Stephen J. Caldeira, CFE, International Franchise Association President & CEO

Stephen J. Caldeira, CFE, International Franchise Association President & CEO

The franchise community and employers nationwide received welcome news just before Independence Day last month. On July 2, the Obama administration announced that enforcement of the Affordable Care Act’s employer mandate would be delayed until 2015, allowing businesses one additional year to comply with the burdensome and complex requirements of the mandate. This type of transition relief for employers is something that IFA and other business groups have spent the past two-plus years advocating for since the law was passed. In a blog post announcing the delay, Valerie Jarrett, senior advisor to President Barack Obama, said: “In our ongoing discussions with businesses we have heard that you need the time to get this right. We are listening.”

Businesses large and small realized upon the passage of the Affordable Care Act that there would be many difficult and costly changes for employers. A study prepared by the Hudson Institute says that the employer mandate puts millions of jobs at risk and would cost businesses billions of dollars in the franchise industry alone. Additionally, the increasingly complex regulations of the employer mandate released over the past year have made it clear that the Jan. 1, 2014 deadline for full implementation of the law is unrealistic, and is a burden that weighs heavily on many franchise businesses. Franchise owners constantly strive to open new locations and hire new employees, and a policy that discourages such basic entrepreneurial instincts is one that we must fight with both persistence and passion.

It is true that the administration has been listening to businesses. Over the past year alone, IFA has taken part in a half dozen meetings with top White House and senior administration officials, including Treasury, HHS and the SBA, and we’ve also submitted dozens of comments to regulators. And the new transition relief for employers is just that: a relief. But we cannot afford to rest as there are other aspects of the law that are also burdensome and onerous for employers, so our work continues to mitigate the effects of those components. The franchise industry has successfully advocated for modest changes to the health care law thus far, but the needs of our industry become more urgent and the stakes for our businesses increase with each day that brings us closer to full implementation of the employer mandate.

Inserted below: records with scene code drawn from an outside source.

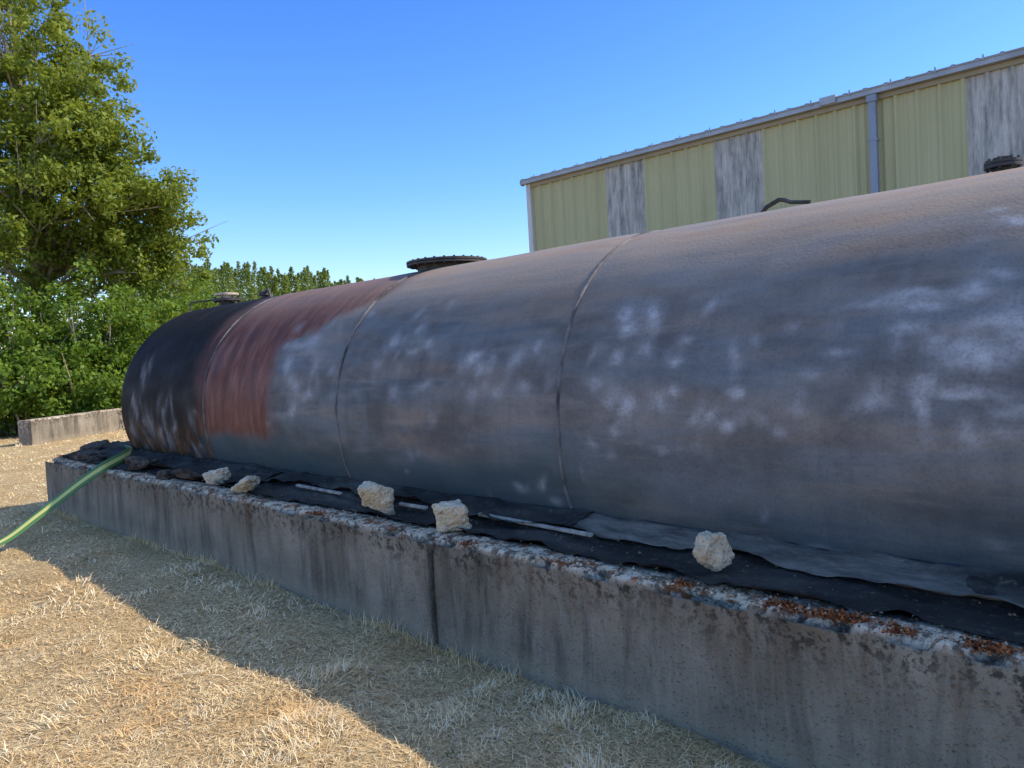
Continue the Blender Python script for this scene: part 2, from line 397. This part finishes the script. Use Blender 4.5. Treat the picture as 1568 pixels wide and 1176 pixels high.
c=tm.mix(tm.math('MULTIPLY',tm.attr('scr'),tm.ramp(sc_,[(.40,0.),(.56,.9)])),c,oc)
wn=tm.noise(T,24,5,.75)
wf=tm.math('MULTIPLY',tm.attr('white'),tm.ramp(wn,[(.30,.40),(.58,1.)]))
c=tm.mix(wf,c,(.52,.50,.50))
sdust=tm.noise(T,70,3,.6)
c=tm.mix(tm.ramp(sdust,[(.5,0.),(.8,.4)]),c,(.045,.042,.042))
tm.col(c)
tm.put(tm.b.inputs['Specular IOR Level'],tm.ramp(tm.attr('black'),[(0.,.30),(1.,.10)]))
tm.rough(tm.ramp(s2,[(.3,.56),(.7,.75)]))
tm.bump(tm.noise(T,55,4,.6),.24,.01)
tuv=np.stack([XX,sS,0*XX],-1).reshape(-1,3)
tank=empty('steel_storage_tank',(0,0,0))
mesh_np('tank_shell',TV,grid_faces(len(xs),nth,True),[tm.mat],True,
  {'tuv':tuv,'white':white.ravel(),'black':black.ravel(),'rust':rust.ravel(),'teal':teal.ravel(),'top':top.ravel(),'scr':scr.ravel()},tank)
def bead(x,rad):
    m=96*4;k=8;t=np.linspace(0,2*np.pi,m,endpoint=False)
    w=np.linspace(0,2*np.pi,k,endpoint=False)
    T_,W_=np.meshgrid(t,w,indexing='ij')
    rr=TR-.010+rad*np.sin(W_)*(1+.5*(vn(T_*60,W_*0,3)-.5)); xx=x+.9*rad*np.cos(W_)+(vn(T_*3,W_*0,int(abs(x)*10)+200)-.5)*.014
    V=np.stack([xx,TY-rr*np.cos(T_),TZ+rr*np.sin(T_)],-1).reshape(-1,3)
    Fc=grid_faces(m+1,k,True); Fc=Fc%(m*k)
    return V,Fc
bm_=simple('weld_bead_steel',(.15,.135,.13),.8,5,.75,0,.1)
for q in seams[1:]:
    V,Fc=bead(q,.0125); mesh_np('weld_seam',V,Fc,[bm_],True,None,tank)
dk=simple('dark_fitting_steel',(.075,.066,.058),.4,14,.6,.3)
lt=simple('weathered_fitting_cap',(.60,.50,.36),.3,14,.6,.1)
mb=MB(); zt=TZ+TR; mc=(-4.96,4.36)
mb.lathe((mc[0],mc[1],0),[(.25,zt-.12),(.25,zt+.022),(.34,zt+.027),(.34,zt+.042)],48,0)
mb.lathe((mc[0],mc[1],0),[(.342,zt+.048),(.342,zt+.064),(.335,zt+.066)],48,0)
for k in range(24):
    a=2*math.pi*k/24; mb.lathe((mc[0]+.31*math.cos(a),mc[1]+.31*math.sin(a),0),[(.010,zt+.018),(.010,zt+.076)],6,0)
mb.obj('manway_flange',[dk],tank,True)
mb=MB(); c0=(-9.0,4.34,0)
mb.lathe(c0,[(.09,zt-.1),(.09,zt+.05),(.165,zt+.055),(.165,zt+.085)],28,0)
mb.lathe(c0,[(.085,zt+.087),(.085,zt+.12),(.14,zt+.125),(.14,zt+.15),(.05,zt+.16)],24,1)
for k in range(8):
    a=2*math.pi*k/8; mb.lathe((c0[0]+.145*math.cos(a),c0[1]+.145*math.sin(a),0),[(.012,zt+.04),(.012,zt+.11)],6,0)
mb.tube([(-9.25,4.0,zt-.09),(-9.27,4.0,zt+.05),(-9.25,4.02,zt+.06),(-9.1,4.2,zt+.075)],[.011]*4,6,0)
mb.obj('vent_hatch',[dk,lt],tank,True)
mb=MB(); mb.lathe((-8.07,4.34,0),[(.04,zt-.05),(.04,zt+.04),(.07,zt+.045),(.06,zt+.08),(.03,zt+.10)],16,0)
mb.tube([(-8.07,4.34,zt+.07),(-7.95,4.32,zt+.10),(-7.87,4.3,zt+.0)],[.018]*3,6,0)
mb.obj('vent_cap',[dk],tank,True)
mb=MB(); mb.tube([(-2.07,4.22,zt-.03),(-2.03,4.23,zt+.02),(-1.96,4.24,zt+.05),(-1.93,4.24,zt+.045),(-1.89,4.24,zt+.025),(-1.78,4.24,zt+.008)],[.013,.013,.013,.013,.012,.011],8,0)
mb.obj('lifting_lug',[dk],tank,True)
mb=MB(); c1=(-.88,4.30,0)
mb.lathe(c1,[(.045,zt-.06),(.045,zt+.018),(.078,zt+.02),(.078,zt+.036)],28,0)
mb.lathe(c1,[(.078,zt+.039),(.078,zt+.052),(.042,zt+.055),(.042,zt+.068)],28,0)
for k in range(8):
    a=2*math.pi*k/8; mb.lathe((c1[0]+.064*math.cos(a),c1[1]+.064*math.sin(a),0),[(.007,zt+.01),(.007,zt+.066)],6,0)
mb.obj('pipe_flange',[dk],tank,True)

# ------------------------------------------------------------------ roofing felt
fm=M('roofing_felt',.85,0,.25)
P=fm.pos()
c=fm.ramp(fm.noise(fm.map(P,(.8,2.5,1)),2,5,.6),[(.3,(.016,.015,.014)),(.55,(.036,.033,.030)),(.78,(.095,.085,.072))])
c=fm.mix(fm.ramp(fm.noise(P,22,5,.75),[(.56,0.),(.68,.5)]),c,(.20,.17,.125))
fm.col(fm.mix(fm.attr('lite'),c,fm.ramp(fm.noise(fm.map(P,(1,3,1)),5,5,.7),[(.3,(.08,.07,.06)),(.7,(.30,.26,.21))])))
fm.bump(fm.noise(P,18,6,.7),.8,.02)
def felt(name,x0,x1,ye,y1,zoff,seed,lite,step=.02,amp=1.,parent=None):
    xa=np.arange(x0,x1,step); t=np.concatenate([np.linspace(0,.85,46),np.linspace(.9,y1,10)]) if y1>1 else np.linspace(0,y1,36)
    Xg,Tg=np.meshgrid(xa,t,indexing='ij')
    e=ye+(fbm(Xg*1.3,Xg*0+seed,seed,4)-.5)*.16+(fbm(Xg*8,Xg*0+seed,seed+1,4)-.5)*.06
    Y=e+Tg
    z=HW+.010+zoff+sst(Y,2.86,3.28)*.058
    rid=1-np.abs(fbm(Xg*1.6+Y*1.1,Y*3.5,seed+4,3)-.5)*2
    rid2=1-np.abs(fbm(Xg*3.1-Y*2.2,Y*6+Xg,seed+14,3)-.5)*2
    z=z+np.clip(rid-.80,0,1)*.13*amp+np.clip(rid2-.80,0,1)*.06*amp+(fbm(Xg*5,Y*8,seed+5,4)-.5)*.014
    curl=np.exp(-(Tg/.03)**2)*np.clip(fbm(Xg*3,Xg*0+8,seed+8,3)-.48,0,1)*.12
    z=z+curl
    z=z-np.clip(WY+.02-Y,0,1)*1.5
    L_=sst(fbm(Xg*.8,Y*2.5,seed+9,3),.45,.65)*lite
    return mesh_np(name,np.stack([Xg,Y,z],-1).reshape(-1,3),grid_faces(*Xg.shape),[fm.mat],True,{'lite':L_.ravel()},parent)
fe=empty('roofing_felt_cover')
felt('base_sheet',WX-.05,5.5,2.78,3.4,0,70,.25,amp=.6,parent=fe)
felt('lap_sheet_near',-2.95,5.2,3.00,.5,.014,90,1.,amp=.5,parent=fe)
felt('lap_sheet_mid',-6.2,-2.6,3.03,.5,.020,110,.5,amp=.6,parent=fe)
felt('lap_sheet_far',WX+.1,-5.8,2.9,.6,.02,130,.25,amp=.9,parent=fe)
wm=simple('weathered_batten',(.38,.34,.29),.5,14,.85)
def batten(x,y,ln,a,z=.66):
    m=MB(); m.box((-ln/2,-.012,-.008),(ln/2,.012,.008))
    o=m.obj('wooden_batten',[wm],None,False,.003); o.location=(x,y,z); o.rotation_euler=(R(8),R(.5),R(a)); return o
batten(-4.98,2.99,.62,-1,.637); batten(-3.84,2.97,.26,2,.637); batten(-2.85,3.0,.85,-1.5,.636)

# ------------------------------------------------------------------ rubble
rk=M('broken_concrete',.95,spec=.15)
P=rk.pos(); c=rk.ramp(rk.noise(P,9,5,.6),[(.3,(.60,.50,.35)),(.7,(.88,.77,.56))])
c=rk.mix(rk.ramp(rk.vor(P,38),[(.10,.65),(.28,0.)]),c,(.28,.24,.20))
c=rk.mix(rk.ramp(rk.noise(P,45,4,.7),[(.55,0.),(.7,.7)]),c,(.15,.125,.10)); rk.col(c); rk.bump(rk.noise(P,50,5,.7),1.,.02)
rd=M('dark_rubble',.95,spec=.15)
P=rd.pos(); c=rd.ramp(rd.noise(P,14,5,.7),[(.35,(.04,.032,.028)),(.7,(.20,.155,.12))]); rd.col(c); rd.bump(rd.noise(P,40,5,.7),1.,.02)
def rock(name,loc,sz,seed,mat,rotz=0):
    rr=random.Random(seed); b=bmesh.new()
    for _ in range(13):
        v=Vector((rr.uniform(-1,1),rr.uniform(-1,1),rr.uniform(-1,1)))
        v=v/max(abs(v.x),abs(v.y),abs(v.z)) if rr.random()<.6 else v.normalized()
        b.verts.new(v*rr.uniform(.8,1.0))
    bmesh.ops.convex_hull(b,input=b.verts)
    loose=[v for v in b.verts if not v.link_faces]; bmesh.ops.delete(b,geom=loose,context='VERTS')
    bmesh.ops.subdivide_edges(b,edges=b.edges,cuts=3,use_grid_fill=True)
    bmesh.ops.triangulate(b,faces=b.faces)
    bmesh.ops.subdivide_edges(b,edges=b.edges,cuts=2,use_grid_fill=True)
    for _ in range(3): bmesh.ops.smooth_vert(b,verts=b.verts,factor=.5,use_axis_x=True,use_axis_y=True,use_axis_z=True)
    b.normal_update()
    for v in b.verts:
        q=v.co+Vector((seed*3.1,0,0))
        v.co+=v.normal*(mnoise.fractal(q*2.2,1,2,4)*.12+mnoise.noise(q*9)*.06)
        v.co=Vector((v.co.x*sz[0],v.co.y*sz[1],v.co.z*sz[2]))
    me=bpy.data.meshes.new(name); b.to_mesh(me); b.free(); me.materials.append(mat)
    o=bpy.data.objects.new(name,me); link(o); o.location=(loc[0],loc[1],loc[2]+sz[2]*.80); o.rotation_euler=(rr.uniform(-.15,.15),rr.uniform(-.15,.15),rotz)
    return o
T0=HW+.010
rock('concrete_chunk',(-3.99,2.80,T0),(.125,.11,.125),3,rk.mat,.4)
rock('concrete_chunk',(-3.26,2.82,T0),(.125,.11,.10),12,rk.mat,.5)
rock('concrete_chunk',(-1.71,2.88,T0),(.095,.09,.110),5,rk.mat,.9)
rock('concrete_chunk',(-5.66,2.78,T0),(.17,.11,.075),8,rk.mat,.1)
rock('concrete_chunk',(-6.34,2.84,T0),(.125,.10,.085),21,rk.mat,.6)
rock('concrete_chunk',(-.50,3.20,T0+.04),(.09,.08,.065),33,rk.mat,.6)
rock('dark_stone',(-6.84,2.82,T0),(.16,.11,.06),14,rd.mat,.6)
rock('dark_stone',(-7.2,2.78,T0),(.10,.09,.045),15,rd.mat,.2)
rock('dark_stone',(-8.17,2.92,T0),(.20,.14,.085),16,rd.mat,.1)
rock('dark_stone',(-8.0,2.80,T0),(.13,.10,.05),17,rd.mat,1.1)
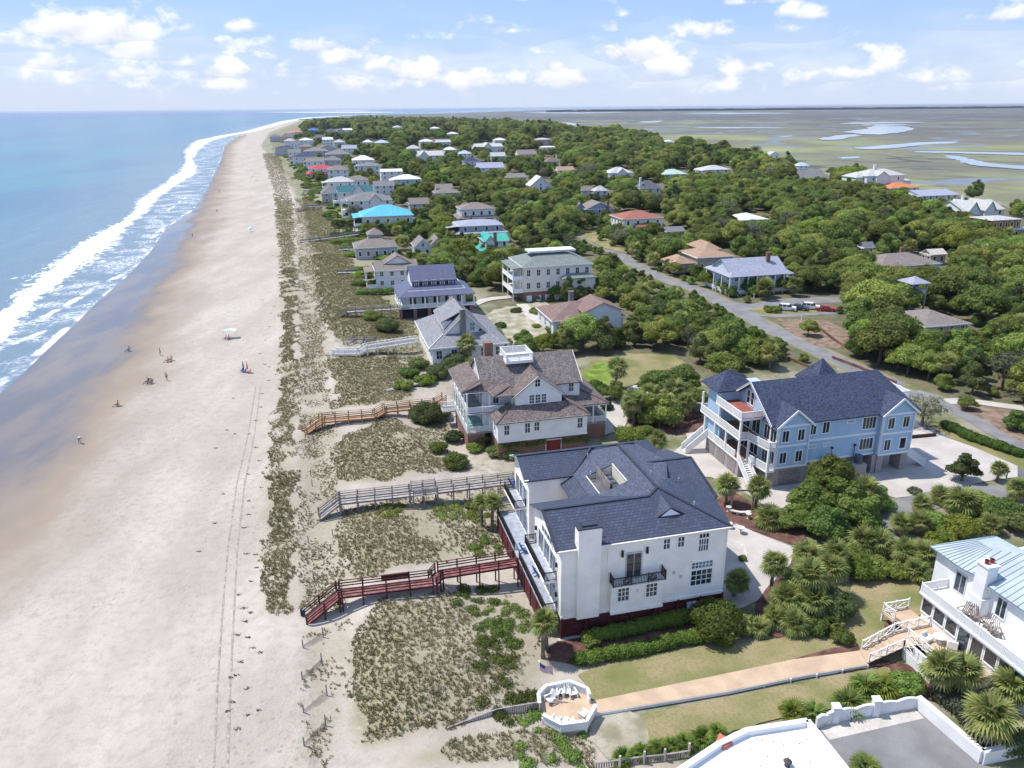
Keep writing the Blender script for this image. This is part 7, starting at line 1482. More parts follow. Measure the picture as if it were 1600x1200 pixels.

The surprise announcement by the administration has created an opportunity that cannot be missed. We now know that Congress and the administration are listening closely to small businesses, and we must present our case for key policy changes strongly and clearly. For this reason, I hope that you will consider attending IFA’s 2013 Public Affairs Conference, Sept. 16-17 in Washington, D.C. Attendees will receive policy briefings from IFA’s Government Relations & Public Policy staff, and hear remarks from prominent leaders in government and business. Most importantly, attendees will take franchising’s message to Capitol Hill, meeting directly with their lawmakers to explain how the employer mandate impacts their business and what changes can be made to ease the law’s burden.

This association derives its strength from its members’ commitment to protect, enhance and promote franchising. We accomplish this collective goal in many ways, but in the arena of government relations and public policy, there is no substitute for dedicated and determined grassroots advocates. We need your help to ensure that the voice of franchising echoes throughout the halls of Congress, and to continue our industry’s push toward more sensible policy that will enable our businesses and the American economy to flourish.